Monday, October 1, 2007

Toilet tidbits

It was bound to happen. Working at this job, it was only a matter of time before little bits of green wisdom started popping up in this blog. Don't worry. It's not going to be a lot of enviropreaching. Just interesting little nuggets I pick up in my daily duties.

For example, today's topic: toilets. I want to introduce you, if you have not yet been so lucky as to be introduced yet, to the Sloan water-free urinal. Are you wincing? Does the idea of a urinal without the cleansing benefits of water make you nervous? I understand. But it's awesome. Here's how it works.

Gravity and the toilet's slick design cause the pee to run down directly to the drain. There is a liquid that seals the holes along the drain, a liquid that is less dense than pee, so the pee sinks below it and the liquid seals it off, trapping the smells and everything else associated with No. 1. It suddenly makes flushing seem like such a waste! Hehe, waste. Anyway, it brings a whole new meaning to "if it's yellow, let it mellow."

And in other green toilet news, I need to share my new understanding of the low-flow toilet. They are more common than the water-free urinal - not to mention usable by both genders - so I'm guessing more of you have had run-ins with them. And I say run-ins because I think you might hate them. I hated them. I wanted to like them - they use less water! - but it seemed like one flush was never enough. But every time I had to resort to a second flush, I hung my head in shame. It seemed to defeat the whole purpose of the low-flow toilet. By flushing twice, am I using more water than I would have by flushing a traditional toilet once?

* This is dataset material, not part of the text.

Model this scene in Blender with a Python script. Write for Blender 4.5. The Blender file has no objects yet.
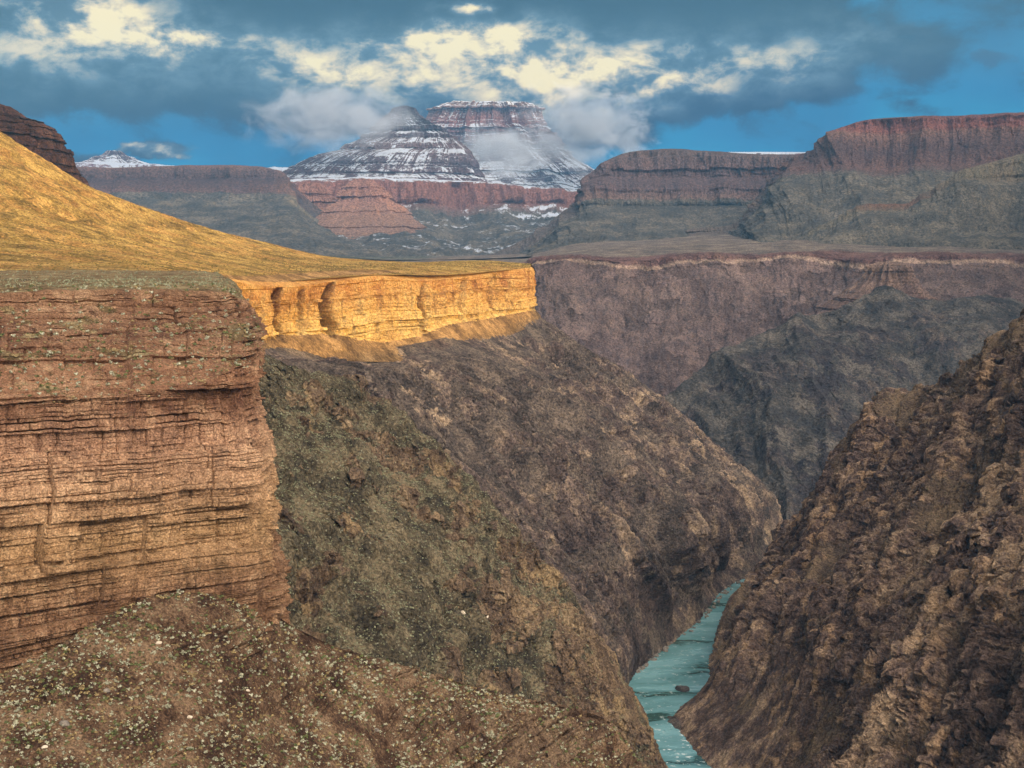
import bpy, math, random, time
import numpy as np
T00 = time.time()
f32 = np.float32
rng = np.random.default_rng(7)
random.seed(7)
scene = bpy.context.scene
COL = scene.collection
F_PX = 1334.0
ZCAM = 400.0
UPPER_FILL = 0.20; GLOW_FILL = 5.5
HORIZON = 258.0
PITCH = math.atan((384 - HORIZON) / F_PX)
Q = 1.0          # mesh density factor

# ------------------------------------------------------------------ helpers
def at(px, py, Y):
    """world point seen in direction (px,py) at ground distance Y (metres)"""
    a = (px - 512) / F_PX
    b = (384 - py) / F_PX
    cy, sy = math.cos(PITCH), math.sin(PITCH)
    fy, fz = cy + b * sy, -sy + b * cy
    k = Y / fy
    return (a * k, Y, ZCAM + fz * k)

GR = rng.normal(size=(256, 3))
GR = (GR / np.linalg.norm(GR, axis=1)[:, None]).astype(f32)
PERM = np.arange(256); rng.shuffle(PERM); PERM = np.concatenate([PERM, PERM, PERM]).astype(np.int32)

def perlin(x, y, z):
    x = np.asarray(x, f32); y = np.asarray(y, f32); z = np.asarray(z, f32)
    x, y, z = np.broadcast_arrays(x, y, z)
    xf, yf, zf = np.floor(x), np.floor(y), np.floor(z)
    xi, yi, zi = xf.astype(np.int32) & 255, yf.astype(np.int32) & 255, zf.astype(np.int32) & 255
    x = x - xf; y = y - yf; z = z - zf
    u = x * x * x * (x * (x * 6 - 15) + 10)
    v = y * y * y * (y * (y * 6 - 15) + 10)
    w = z * z * z * (z * (z * 6 - 15) + 10)
    def g(dx, dy, dz):
        h = PERM[PERM[PERM[xi + dx] + yi + dy] + zi + dz]
        gr = GR[h]
        return gr[..., 0] * (x - dx) + gr[..., 1] * (y - dy) + gr[..., 2] * (z - dz)
    def l(a, b, t): return a + (b - a) * t
    a = l(l(g(0,0,0), g(1,0,0), u), l(g(0,1,0), g(1,1,0), u), v)
    b = l(l(g(0,0,1), g(1,0,1), u), l(g(0,1,1), g(1,1,1), u), v)
    return l(a, b, w) * 1.6

def fbm(x, y, z, octv=5, rough=0.5, ridged=False, lac=2.03):
    out = 0; amp = 1.0; tot = 0; fr = 1.0
    for i in range(octv):
        n = perlin(x * fr + 17.3 * i, y * fr + 5.1 * i, z * fr + 9.7 * i)
        if ridged: n = 1 - 2 * np.abs(n) ** 0.9
        out = out + n * amp; tot += amp
        amp *= rough; fr *= lac
    return out / tot

def smooth(a, b, x):
    t = np.clip((x - a) / (b - a), 0, 1)
    return t * t * (3 - 2 * t)

def hash2(a, b):
    h = (a.astype(np.int64) * 73856093) ^ (b.astype(np.int64) * 19349663)
    h = (h ^ (h >> 13)) * 1274126177
    return ((h & 0xffff) / 65535.0).astype(f32)

def resample(P, t):
    """P (K,...) at parameters 0..K-1, smooth Hermite; t dense"""
    K = len(P)
    if K == 2:
        s = t.reshape((-1,) + (1,) * (P.ndim - 1))
        return P[0] * (1 - s) + P[1] * s
    M = np.zeros_like(P)
    M[1:-1] = (P[2:] - P[:-2]) * 0.5
    M[0] = P[1] - P[0]; M[-1] = P[-1] - P[-2]
    i = np.clip(np.floor(t).astype(int), 0, K - 2)
    s = (t - i).reshape((-1,) + (1,) * (P.ndim - 1))
    s2, s3 = s * s, s * s * s
    return (2*s3-3*s2+1)*P[i] + (s3-2*s2+s)*M[i]*0.8 + (-2*s3+3*s2)*P[i+1] + (s3-s2)*M[i+1]*0.8

def spread(seg, n):
    """parameters 0..K-1 such that each segment gets samples in proportion to seg"""
    c = np.concatenate([[0], np.cumsum(np.asarray(seg, float))]); c /= c[-1]
    return np.interp(np.linspace(0, 1, n), c, np.arange(len(c)))

def normals(G):
    du = np.gradient(G, axis=1); dv = np.gradient(G, axis=0)
    n = np.cross(du, dv)
    n /= np.linalg.norm(n, axis=2)[..., None] + 1e-9
    return n.astype(f32)

class Patch:
    """rows: R rows of K stations (px,py,Y) or world points; a lofted, displaced terrain skin"""
    def __init__(self, rows, nu, nv, useg=None, vseg=None, world=False, vsmooth=0):
        R = np.array([[p if world else at(*p) for p in r] for r in rows], float)
        us = useg if useg is not None else np.linalg.norm(np.diff(R[len(R)//2], axis=0), axis=1)
        vs = vseg if vseg is not None else np.linalg.norm(np.diff(R[:, R.shape[1]//2], axis=0), axis=1)
        nu = int(nu * Q); nv = int(nv * Q)
        tu = spread(us, nu); tv = spread(vs, nv)
        A = resample(R.transpose(1, 0, 2), tu).transpose(1, 0, 2)     # (Rrows, nu, 3)
        i = np.clip(np.floor(tv).astype(int), 0, len(R) - 2)
        s = (tv - i)[:, None, None]
        G = A[i] * (1 - s) + A[i + 1] * s
        for k in range(vsmooth):
            G[1:-1] = (G[:-2] + 2 * G[1:-1] + G[2:]) / 4
        self.G = G.astype(f32)
        self.tv = np.broadcast_to(tv[:, None].astype(f32), G.shape[:2])
        self.tu = np.broadcast_to(tu[None, :].astype(f32), G.shape[:2])
        n = normals(self.G)
        mid = (G[nv//4:3*nv//4, nu//4:3*nu//4]).reshape(-1, 3)
        nm = n[nv//4:3*nv//4, nu//4:3*nu//4].reshape(-1, 3)
        v = np.array([0, 0, ZCAM]) - mid; v /= np.linalg.norm(v, axis=1)[:, None]
        v[:, 2] += 0.5
        self.sg = 1.0 if (nm * v).sum() > 0 else -1.0
        self.su = np.concatenate([[0], np.cumsum(np.linalg.norm(np.diff(self.G[nv//2], axis=0), axis=1))]).astype(f32)
        self.su = np.broadcast_to(self.su[None, :], G.shape[:2])
        self.sv = np.concatenate([[0], np.cumsum(np.linalg.norm(np.diff(self.G[:, nu//2], axis=0), axis=1))]).astype(f32)
        self.sv = np.broadcast_to(self.sv[:, None], G.shape[:2])
        self.attr = {}
    def n(self): return normals(self.G) * self.sg
    def xyz(self, s=1.0): return self.G[..., 0] * s, self.G[..., 1] * s, self.G[..., 2] * s
    def disp(self, d, n=None):
        if n is None: n = self.n()
        self.G = (self.G + n * np.asarray(d, f32)[..., None]).astype(f32)
    def build(self, name, mat, smoothf=False):
        nv, nu = self.G.shape[:2]
        me = bpy.data.meshes.new(name)
        me.vertices.add(nv * nu)
        me.vertices.foreach_set('co', self.G.reshape(-1).astype(f32))
        idx = np.arange(nv * nu, dtype=np.int32).reshape(nv, nu)
        a, b, c, d = idx[:-1, :-1], idx[:-1, 1:], idx[1:, 1:], idx[1:, :-1]
        q = np.stack([a, b, c, d] if self.sg > 0 else [a, d, c, b], axis=-1).reshape(-1)
        m = len(q) // 4
        me.loops.add(len(q)); me.loops.foreach_set('vertex_index', q)
        me.polygons.add(m)
        me.polygons.foreach_set('loop_start', np.arange(0, len(q), 4, dtype=np.int32))
        me.polygons.foreach_set('use_smooth', np.full(m, smoothf))
        me.update(calc_edges=True)
        for k, v in self.attr.items():
            at_ = me.attributes.new(k, 'FLOAT', 'POINT')
            at_.data.foreach_set('value', np.ascontiguousarray(v, f32).reshape(-1))
        me.materials.append(mat)
        o = bpy.data.objects.new(name, me); COL.objects.link(o)
        print('  built', name, nv, nu, round(time.time() - T00, 1))
        return o

def tag(o, label, cat, group=None, kind=None):
    o['label'] = label; o['category'] = cat
    if group: o['group'] = group
    if kind: o['kind'] = kind
    return o

def facets(x, y, z, cell, seed, zs=1.8, tilt=.9):
    # angular broken rock: each cell of space gets its own tilted plane; returns relief (about -1..1) and a tone per cell
    X = np.stack([x / cell, y / cell, z / (cell * zs)], -1).astype(f32)
    X = X + .25 * np.stack([perlin(X[..., 0] * 1.7, X[..., 1] * 1.7, X[..., 2] * 1.7 + k * 9) for k in range(3)], -1)
    I = np.floor(X).astype(np.int32)
    best = np.full(x.shape, 1e9, f32); bo = np.zeros(x.shape, f32); bt = np.zeros(x.shape, f32)
    for a in (-1, 0, 1):
        for b in (-1, 0, 1):
            for c in (-1, 0, 1):
                J = I + np.array([a, b, c], np.int32)
                h = PERM[PERM[PERM[(J[..., 0] + seed) & 255] + (J[..., 1] & 255)] + (J[..., 2] & 255)]
                P = J + .5 + .45 * GR[h]
                D = X - P
                d2 = (D * D).sum(-1)
                m_ = d2 < best
                g = GR[(h * 7 + 13) & 255]
                off = (h / 255.0 - .5) * 1.1 + tilt * (D * g).sum(-1)
                best = np.where(m_, d2, best); bo = np.where(m_, off, bo); bt = np.where(m_, h / 255.0, bt)
    return bo.astype(f32), bt.astype(f32)

def beds(z, zmin, zmax, tmin, tmax, seed):
    r = np.random.default_rng(seed)
    b = [zmin]
    while b[-1] < zmax: b.append(b[-1] + tmin + (tmax - tmin) * r.random() ** 2.2)
    b = np.array(b, f32)
    i = np.clip(np.searchsorted(b, z) - 1, 0, len(b) - 2)
    return i, z - b[i], b[i + 1] - z, r.normal(size=len(b)).astype(f32), r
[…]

The answer is no. In fact, these toilets are actually called "dual-flush" toilets. The point is that they use half as much water as a standard toilet. So if you just use it for, you know, liquid relief, one flush is enough. (I guess it's the closest thing the ladies' room will get to a no-flush urinal.) And other, more involved bathroom habits, when mild in intensity, can usually be washed away by one flush. But if you have to two-flush it, go ahead! That's what it's designed for!